Muy interesante por 2 motivos:
1.- Por como hacemos negocio por ahí afuera y a costa de quien. Con práticas que revierten luego contra las clases populares de aquí, porque estas son las formas de producir más barato.
2.- Por ir contra ese mito que fomenta EPS sobre Qatar de trabajos que no ensucian, del teletrabajo… pero a fin de cuentas alguien tiene que contruir los ordenadores, las redes electricas, los edificios… como si eso no fuera trabajo.
Y podríamos seguir estudiando las condiciones en que las pelotas de fútbol se hacen, las camisetas de la Roja, las banderitas y las bufandas que llevarán los aficionados…

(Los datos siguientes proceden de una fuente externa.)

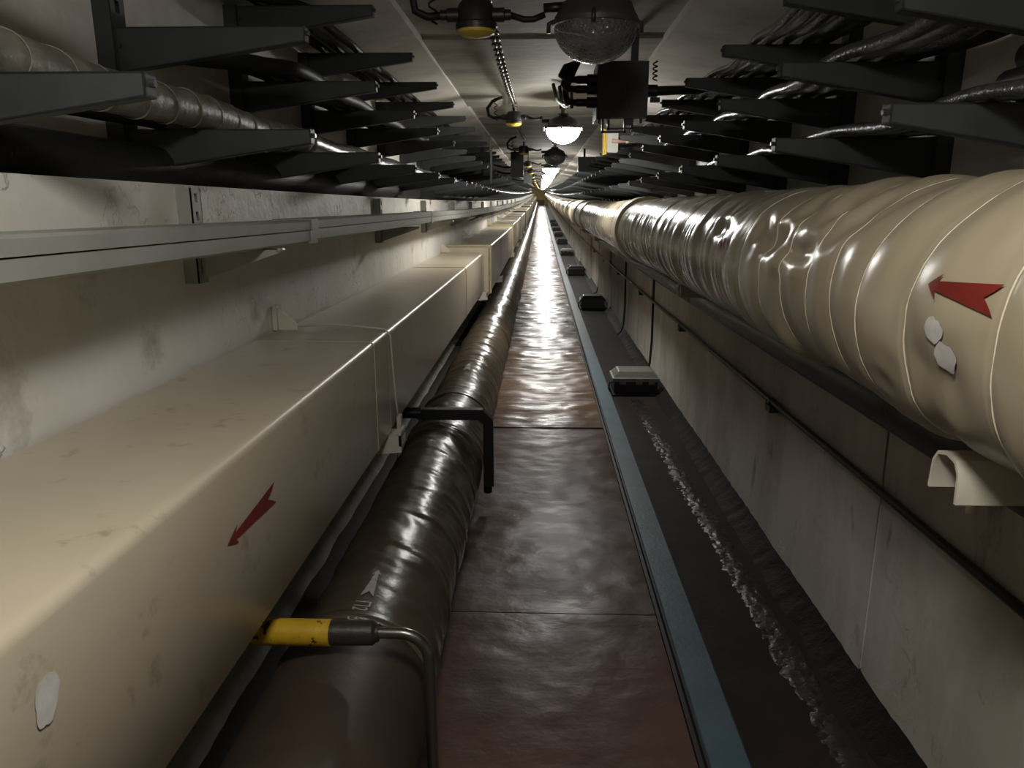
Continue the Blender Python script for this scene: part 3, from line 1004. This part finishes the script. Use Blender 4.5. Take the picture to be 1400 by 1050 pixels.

Y tantos otros productos que vemos con normalidad y cuyo origen no cuestionamos. Porque, al fin y al cabo, los mundiales de fútbol son un gran producto de consumo.
Declaración al diario alemásn Bild de la secretaria general de la Confederación Sindical Internacional (CSI) Sharan Burrow: “Qatar es un país traficante de esclavos. Para construir todas las infraestructuras morirán posiblemente más trabajadores que los 736 futbolistas que estarán sobre el césped en el Mundial”.
En este caso la cuestión no es -me parece-, como la de “tantos otros productos que vemos con normalidad y cuyo origen no cuestionamos, porque, al fin y al cabo, los mundiales de fútbol son un gran producto de consumo”. Efectivamente hay muchos productos en los que sospechamos o sabemos de las condiciones en las que se han producido, pero en esos casos no alardearíamos a la vez de que sean fruto de la “excelencia” con que se trabaja en el país de origen. No aceptaríamos que nos quisieran vender la burra de que son “el país de los prodigios”. Y los jugadores de nuestros equipos favoritos no llevarían en sus camisetas, con alegre indiferencia, el nombre del país negrero.
Me ha conmocionado lo que cuenta The Guardian sobre la esclavitud en Catar. Normalmente consideramos a Catar como uno de los pàises mas modernos del mundo musulmán. Su aljasira es una TV que no tiene igual en ese mundo. Siempre he pensado en los miles de esclavos que murieron haciendo las pirámides de Egipto. Pues veo que esto sigue mas o menos igual. Las condiciones de vida de los inmigrantes que trabajan en los cultivos bajo bovedas de plástico en Almería son tambien infames, Tambien en nuestro país de vez en cuando la policia aborda puticlubs con muchas esclavas.